By taking time to study not only the maps for the next day, but the larger overview gave me a better perspective on what would come soon and how I should prepare myself.  If I knew the terrain would have drastic changes in elevation, I would lower my expected daily mileage and therefore take more food out from town.  If I knew I would have two long stretches without water, I would grab an extra Gatorade bottle or two from the last town so I could carry more water.  If I knew a town would only have a gas station to resupply out of, I would usually have a mail drop of food to get more healthy calories.

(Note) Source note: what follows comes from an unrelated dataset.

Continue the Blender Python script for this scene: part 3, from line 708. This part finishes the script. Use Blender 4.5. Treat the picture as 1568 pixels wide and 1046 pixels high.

In grad school, in order to prepare and understand the overview of the program, I had to listen to vast quantities of information and process it quickly.  At the beginning of our fall teaching practicum, our teaching team began to look overwhelmed from a mass intake of information and as one of our faculty, Matt said snickering, “It’s just like drinking from a fire hose!”  As if that was meant to make us feel better.

In order to teach effectively, we had to know the TSS systems inside and out to know where we would have difficulties and to know what we could and could not do with students.  At this point, I’d become numb to my brain hurting, and just began trying to continue absorbing more and more information.  No open toed shoes.  No swimming.  Stay 100 feet away from wildlife.  Then came the famous, “What would you do…WHAT would you do?” scenarios.  We had to constantly hear scenarios from past teaching situations and try to think about what we would have done in that situation, then find where it says what to do in the operations manual.  For example:

What would you do if you are in upper meadow and a thunderstorm rolls in?  You see lightning and heard thunder soon afterwards.  You have eight students and a chaperone.  Two students begin crying.  Where do you go and what do you do with the upset students?

TSS also took getting an overview to a whole new level.  Not only did we have to drink from the fire hose to learn how to teach effectively, we also had to juggle classwork on top of teaching.  We had to learn the local ecology, geology, fire regiments, glacial impacts, cultural history, and more.  To effectively teach students, we had to know the content inside and out.